▶ The problem:
Repeat the material below exactly, with no pictures.

## START Dataset section

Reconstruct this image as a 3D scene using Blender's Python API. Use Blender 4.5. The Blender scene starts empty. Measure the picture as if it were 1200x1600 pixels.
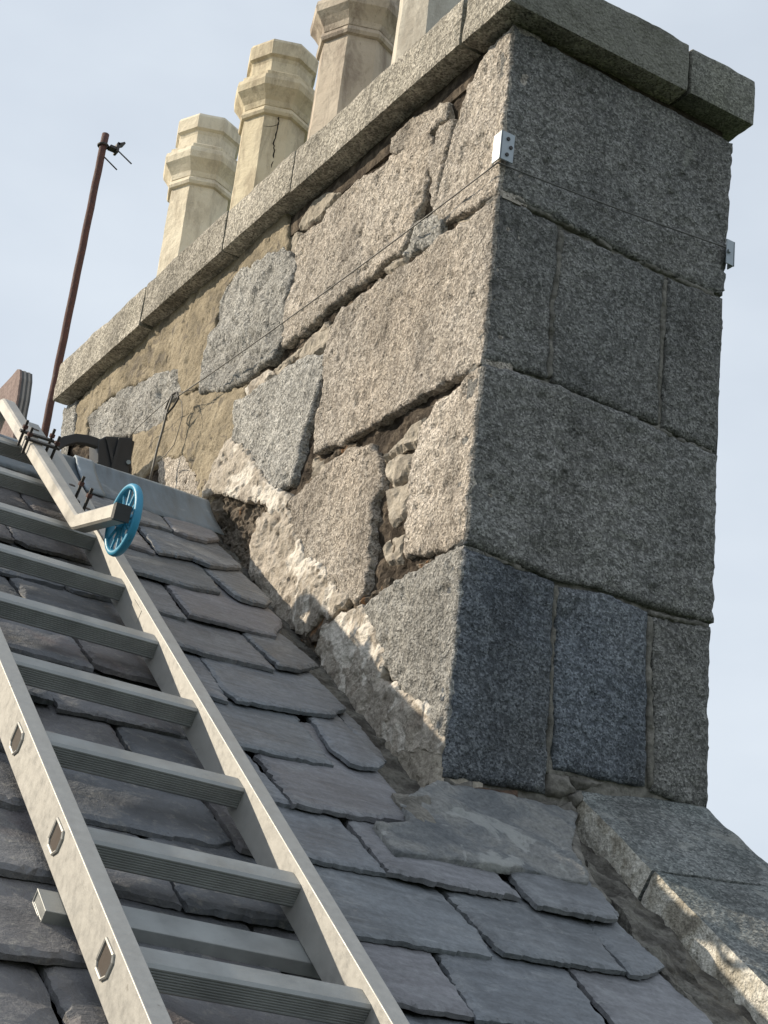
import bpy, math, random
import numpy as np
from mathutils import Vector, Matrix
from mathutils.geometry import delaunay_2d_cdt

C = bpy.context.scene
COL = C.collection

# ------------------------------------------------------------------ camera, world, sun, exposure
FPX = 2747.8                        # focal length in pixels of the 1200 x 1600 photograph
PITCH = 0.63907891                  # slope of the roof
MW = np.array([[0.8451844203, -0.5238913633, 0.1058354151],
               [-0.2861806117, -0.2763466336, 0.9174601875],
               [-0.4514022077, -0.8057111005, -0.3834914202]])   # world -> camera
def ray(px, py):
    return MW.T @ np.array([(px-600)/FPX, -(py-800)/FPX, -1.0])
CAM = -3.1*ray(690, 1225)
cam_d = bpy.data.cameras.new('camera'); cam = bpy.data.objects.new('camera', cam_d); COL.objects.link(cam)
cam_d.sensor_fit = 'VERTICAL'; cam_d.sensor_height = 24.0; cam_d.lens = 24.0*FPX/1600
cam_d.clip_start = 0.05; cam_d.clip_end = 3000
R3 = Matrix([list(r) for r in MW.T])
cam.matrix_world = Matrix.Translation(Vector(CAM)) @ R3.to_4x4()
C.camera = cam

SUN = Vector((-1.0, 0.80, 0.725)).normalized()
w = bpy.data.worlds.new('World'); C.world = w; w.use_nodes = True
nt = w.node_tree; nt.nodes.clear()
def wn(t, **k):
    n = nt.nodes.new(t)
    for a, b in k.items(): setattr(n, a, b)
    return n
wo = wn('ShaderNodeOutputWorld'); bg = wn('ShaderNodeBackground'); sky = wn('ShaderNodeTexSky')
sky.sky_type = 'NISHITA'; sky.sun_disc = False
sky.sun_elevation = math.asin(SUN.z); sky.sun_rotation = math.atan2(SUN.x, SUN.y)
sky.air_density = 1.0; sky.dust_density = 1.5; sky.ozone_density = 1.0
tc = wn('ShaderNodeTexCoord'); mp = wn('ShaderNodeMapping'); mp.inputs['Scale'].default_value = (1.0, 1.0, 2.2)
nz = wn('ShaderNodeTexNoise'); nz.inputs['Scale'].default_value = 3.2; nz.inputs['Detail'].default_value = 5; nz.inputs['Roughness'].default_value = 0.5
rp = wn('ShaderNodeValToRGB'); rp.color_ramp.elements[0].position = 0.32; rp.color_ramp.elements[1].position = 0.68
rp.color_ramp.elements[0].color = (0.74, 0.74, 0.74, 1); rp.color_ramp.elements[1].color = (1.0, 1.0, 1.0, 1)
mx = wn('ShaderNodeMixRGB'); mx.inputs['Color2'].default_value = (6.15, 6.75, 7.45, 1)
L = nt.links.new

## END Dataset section

▶ Response to the task:
Reconstruct this image as a 3D scene using Blender's Python API. Use Blender 4.5. The Blender scene starts empty. Measure the picture as if it were 1200x1600 pixels.
import bpy, math, random
import numpy as np
from mathutils import Vector, Matrix
from mathutils.geometry import delaunay_2d_cdt

C = bpy.context.scene
COL = C.collection

# ------------------------------------------------------------------ camera, world, sun, exposure
FPX = 2747.8                        # focal length in pixels of the 1200 x 1600 photograph
PITCH = 0.63907891                  # slope of the roof
MW = np.array([[0.8451844203, -0.5238913633, 0.1058354151],
               [-0.2861806117, -0.2763466336, 0.9174601875],
               [-0.4514022077, -0.8057111005, -0.3834914202]])   # world -> camera
def ray(px, py):
    return MW.T @ np.array([(px-600)/FPX, -(py-800)/FPX, -1.0])
CAM = -3.1*ray(690, 1225)
cam_d = bpy.data.cameras.new('camera'); cam = bpy.data.objects.new('camera', cam_d); COL.objects.link(cam)
cam_d.sensor_fit = 'VERTICAL'; cam_d.sensor_height = 24.0; cam_d.lens = 24.0*FPX/1600
cam_d.clip_start = 0.05; cam_d.clip_end = 3000
R3 = Matrix([list(r) for r in MW.T])
cam.matrix_world = Matrix.Translation(Vector(CAM)) @ R3.to_4x4()
C.camera = cam

SUN = Vector((-1.0, 0.80, 0.725)).normalized()
w = bpy.data.worlds.new('World'); C.world = w; w.use_nodes = True
nt = w.node_tree; nt.nodes.clear()
def wn(t, **k):
    n = nt.nodes.new(t)
    for a, b in k.items(): setattr(n, a, b)
    return n
wo = wn('ShaderNodeOutputWorld'); bg = wn('ShaderNodeBackground'); sky = wn('ShaderNodeTexSky')
sky.sky_type = 'NISHITA'; sky.sun_disc = False
sky.sun_elevation = math.asin(SUN.z); sky.sun_rotation = math.atan2(SUN.x, SUN.y)
sky.air_density = 1.0; sky.dust_density = 1.5; sky.ozone_density = 1.0
tc = wn('ShaderNodeTexCoord'); mp = wn('ShaderNodeMapping'); mp.inputs['Scale'].default_value = (1.0, 1.0, 2.2)
nz = wn('ShaderNodeTexNoise'); nz.inputs['Scale'].default_value = 3.2; nz.inputs['Detail'].default_value = 5; nz.inputs['Roughness'].default_value = 0.5
rp = wn('ShaderNodeValToRGB'); rp.color_ramp.elements[0].position = 0.32; rp.color_ramp.elements[1].position = 0.68
rp.color_ramp.elements[0].color = (0.74, 0.74, 0.74, 1); rp.color_ramp.elements[1].color = (1.0, 1.0, 1.0, 1)
mx = wn('ShaderNodeMixRGB'); mx.inputs['Color2'].default_value = (6.15, 6.75, 7.45, 1)
L = nt.links.new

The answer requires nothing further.